同様に東証がシステムダウンし売りが殺到したこともありましたが、これも偶然性が高い出来事です。ですが、これらのトラブルはギャンブルでも起こりうるものです。逆に言えば、通常の株式投資で偶然性が全面的に関わる場面は多くないのです。
株式市場は「偶然性」を排除し公平な投資活動を保証!リスクも情報も全てオープン
株式投資にも偶然性はゼロではありません。しかし株式投資は、偶然性と言うよりも、公平性と必然性に支配された経済活動です。株式投資には業績・チャート・テクニカル指標・需給など他の株価決定要因も多く偶然性で株価が決まる要素は低いと考えられます。
株式投資の勝ち負けが偶然に見えているのは、それらの隠された要素、必然性が見えていないからです。
むしろ投資の世界では公平性を保つために偶然性の要素はできるだけ排されています。インサイダー取引が犯罪となるように、情報も基本的にオープンです。従って、ギャンブルの勝ち負けの決定要因の大部分が偶然性であるのに対して、株式投資の勝ち負けに占める偶然性の割合は格段に低いと言えます。
株式投資とギャンブルのリスク管理の考え方まとめ
株に対して、ギャンブルの一種というイメージがいまだに根強くあります。たしかに投資とギャンブルは「お金を稼ぐ」という表面的な結果だけを見れば、まったく同じ行為のように見えます。しかし両者はまったくの別物でした。
ギャンブルに分散投資はない! 偶然性を管理すべく得意な分野に集中するのが上策
仮に、この様な分散投資をギャンブルで行ったとしても、それほど効果は見込めそうにはありません。むしろプロのギャンブラーは自分が得意な分野に集中して腕を磨きます。ポーカーでもバカラでも大小でもです。

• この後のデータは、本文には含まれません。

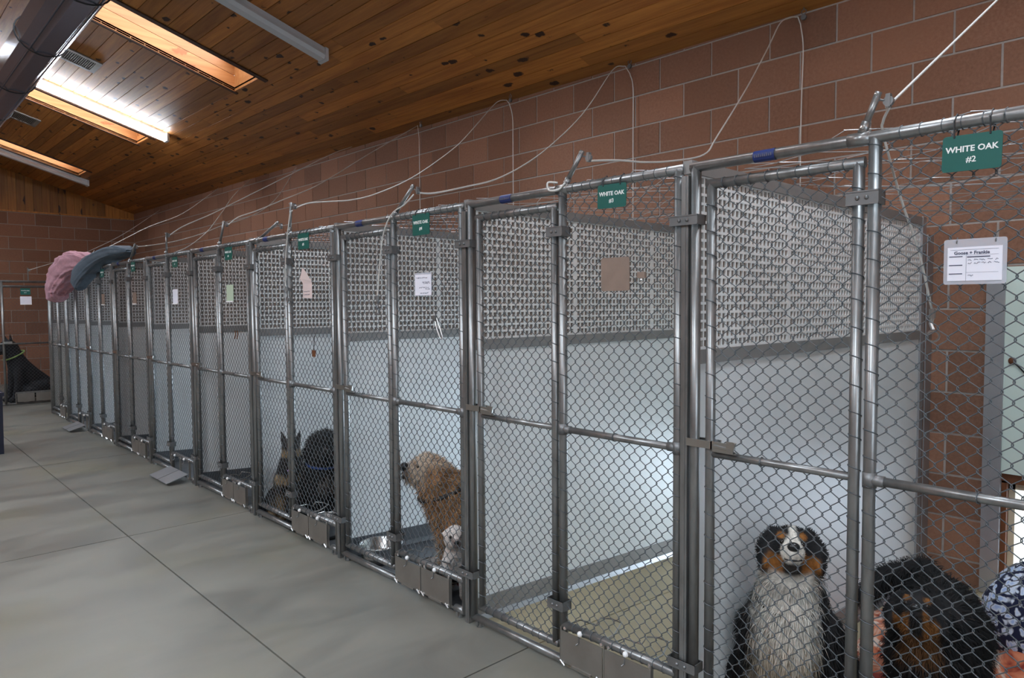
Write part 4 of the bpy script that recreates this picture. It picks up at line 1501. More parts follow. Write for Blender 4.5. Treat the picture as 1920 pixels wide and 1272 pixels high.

身近なところを考えてみましょう。例えば、競馬で馬券を分散して買ったとしても、当たり馬券が増えるとは限りません。また、パチンコで一度に3台の台を掛け持ちしたとしても、確変の大当たりが出易いと言うことは考えられません。むしろ、競馬もパチンコも掛金が嵩んで損失が増えるのではないでしょうか?
投資家は分散投資でリスク管理! 市場も偶然性はリスクとして排除!
一方で株式投資は情報管理、リスク管理、コントロールが基本。市場も情報が平等に公開され、健全な投資環境が構築されることで、公平性を担保しています。投資家も偶然性をリスクとしてコントロールしますし、市場も偶然性を健全な投資環境の敵として排除しています。
株式投資において、偶然性はリスクとして排除されるべきものなのです。一方でギャンブルはコントロールの余地を極力排することで、公平性を担保しています。この公平性に対する考え方の違いが、2つの活動のリスク管理の違いに現れています。